Set problem → Transcribe the full listing below exactly.

────────

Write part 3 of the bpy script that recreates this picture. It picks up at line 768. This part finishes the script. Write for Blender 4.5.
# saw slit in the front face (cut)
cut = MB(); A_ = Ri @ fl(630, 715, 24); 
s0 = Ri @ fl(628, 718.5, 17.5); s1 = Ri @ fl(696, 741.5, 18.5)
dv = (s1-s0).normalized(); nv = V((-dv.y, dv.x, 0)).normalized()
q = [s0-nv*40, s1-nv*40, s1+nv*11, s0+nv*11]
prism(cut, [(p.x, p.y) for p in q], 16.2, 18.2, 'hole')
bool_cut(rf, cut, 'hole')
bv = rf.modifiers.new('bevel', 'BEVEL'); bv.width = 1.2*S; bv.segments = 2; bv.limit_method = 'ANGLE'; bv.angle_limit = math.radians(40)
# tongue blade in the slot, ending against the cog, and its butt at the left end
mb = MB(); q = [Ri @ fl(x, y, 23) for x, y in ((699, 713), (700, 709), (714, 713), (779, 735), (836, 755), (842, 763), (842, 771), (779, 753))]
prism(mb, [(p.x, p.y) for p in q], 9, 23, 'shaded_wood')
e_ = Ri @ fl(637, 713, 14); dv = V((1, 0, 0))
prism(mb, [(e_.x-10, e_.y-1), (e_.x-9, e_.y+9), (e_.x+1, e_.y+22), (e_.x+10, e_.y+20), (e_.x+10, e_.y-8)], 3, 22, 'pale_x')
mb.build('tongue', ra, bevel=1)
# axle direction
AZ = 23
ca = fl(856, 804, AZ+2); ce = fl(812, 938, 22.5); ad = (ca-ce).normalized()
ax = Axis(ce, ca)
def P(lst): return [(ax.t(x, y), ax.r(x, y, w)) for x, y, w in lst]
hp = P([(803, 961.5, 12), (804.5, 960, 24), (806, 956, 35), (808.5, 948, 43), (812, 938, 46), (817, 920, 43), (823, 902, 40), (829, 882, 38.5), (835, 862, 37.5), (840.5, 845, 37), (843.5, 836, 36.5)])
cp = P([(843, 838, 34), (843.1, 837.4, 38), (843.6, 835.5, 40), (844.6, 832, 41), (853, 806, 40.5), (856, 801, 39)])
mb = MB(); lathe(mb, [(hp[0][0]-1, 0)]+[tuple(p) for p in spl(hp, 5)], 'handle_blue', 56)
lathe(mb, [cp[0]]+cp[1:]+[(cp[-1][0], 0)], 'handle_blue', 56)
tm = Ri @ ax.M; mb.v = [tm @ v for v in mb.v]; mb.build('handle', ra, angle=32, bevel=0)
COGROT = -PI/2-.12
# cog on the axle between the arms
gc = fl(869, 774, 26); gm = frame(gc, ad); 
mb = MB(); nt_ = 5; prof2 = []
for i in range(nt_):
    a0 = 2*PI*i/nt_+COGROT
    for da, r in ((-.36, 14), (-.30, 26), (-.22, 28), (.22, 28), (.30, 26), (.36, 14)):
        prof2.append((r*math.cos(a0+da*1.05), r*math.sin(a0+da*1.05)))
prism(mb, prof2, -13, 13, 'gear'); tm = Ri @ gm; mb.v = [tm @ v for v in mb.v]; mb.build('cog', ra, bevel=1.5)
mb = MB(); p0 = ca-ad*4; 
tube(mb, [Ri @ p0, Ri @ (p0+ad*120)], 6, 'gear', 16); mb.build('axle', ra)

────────

Answer to this exercise →
Write part 3 of the bpy script that recreates this picture. It picks up at line 768. This part finishes the script. Write for Blender 4.5.
# saw slit in the front face (cut)
cut = MB(); A_ = Ri @ fl(630, 715, 24); 
s0 = Ri @ fl(628, 718.5, 17.5); s1 = Ri @ fl(696, 741.5, 18.5)
dv = (s1-s0).normalized(); nv = V((-dv.y, dv.x, 0)).normalized()
q = [s0-nv*40, s1-nv*40, s1+nv*11, s0+nv*11]
prism(cut, [(p.x, p.y) for p in q], 16.2, 18.2, 'hole')
bool_cut(rf, cut, 'hole')
bv = rf.modifiers.new('bevel', 'BEVEL'); bv.width = 1.2*S; bv.segments = 2; bv.limit_method = 'ANGLE'; bv.angle_limit = math.radians(40)
# tongue blade in the slot, ending against the cog, and its butt at the left end
mb = MB(); q = [Ri @ fl(x, y, 23) for x, y in ((699, 713), (700, 709), (714, 713), (779, 735), (836, 755), (842, 763), (842, 771), (779, 753))]
prism(mb, [(p.x, p.y) for p in q], 9, 23, 'shaded_wood')
e_ = Ri @ fl(637, 713, 14); dv = V((1, 0, 0))
prism(mb, [(e_.x-10, e_.y-1), (e_.x-9, e_.y+9), (e_.x+1, e_.y+22), (e_.x+10, e_.y+20), (e_.x+10, e_.y-8)], 3, 22, 'pale_x')
mb.build('tongue', ra, bevel=1)
# axle direction
AZ = 23
ca = fl(856, 804, AZ+2); ce = fl(812, 938, 22.5); ad = (ca-ce).normalized()
ax = Axis(ce, ca)
def P(lst): return [(ax.t(x, y), ax.r(x, y, w)) for x, y, w in lst]
hp = P([(803, 961.5, 12), (804.5, 960, 24), (806, 956, 35), (808.5, 948, 43), (812, 938, 46), (817, 920, 43), (823, 902, 40), (829, 882, 38.5), (835, 862, 37.5), (840.5, 845, 37), (843.5, 836, 36.5)])
cp = P([(843, 838, 34), (843.1, 837.4, 38), (843.6, 835.5, 40), (844.6, 832, 41), (853, 806, 40.5), (856, 801, 39)])
mb = MB(); lathe(mb, [(hp[0][0]-1, 0)]+[tuple(p) for p in spl(hp, 5)], 'handle_blue', 56)
lathe(mb, [cp[0]]+cp[1:]+[(cp[-1][0], 0)], 'handle_blue', 56)
tm = Ri @ ax.M; mb.v = [tm @ v for v in mb.v]; mb.build('handle', ra, angle=32, bevel=0)
COGROT = -PI/2-.12
# cog on the axle between the arms
gc = fl(869, 774, 26); gm = frame(gc, ad); 
mb = MB(); nt_ = 5; prof2 = []
for i in range(nt_):
    a0 = 2*PI*i/nt_+COGROT
    for da, r in ((-.36, 14), (-.30, 26), (-.22, 28), (.22, 28), (.30, 26), (.36, 14)):
        prof2.append((r*math.cos(a0+da*1.05), r*math.sin(a0+da*1.05)))
prism(mb, prof2, -13, 13, 'gear'); tm = Ri @ gm; mb.v = [tm @ v for v in mb.v]; mb.build('cog', ra, bevel=1.5)
mb = MB(); p0 = ca-ad*4; 
tube(mb, [Ri @ p0, Ri @ (p0+ad*120)], 6, 'gear', 16); mb.build('axle', ra)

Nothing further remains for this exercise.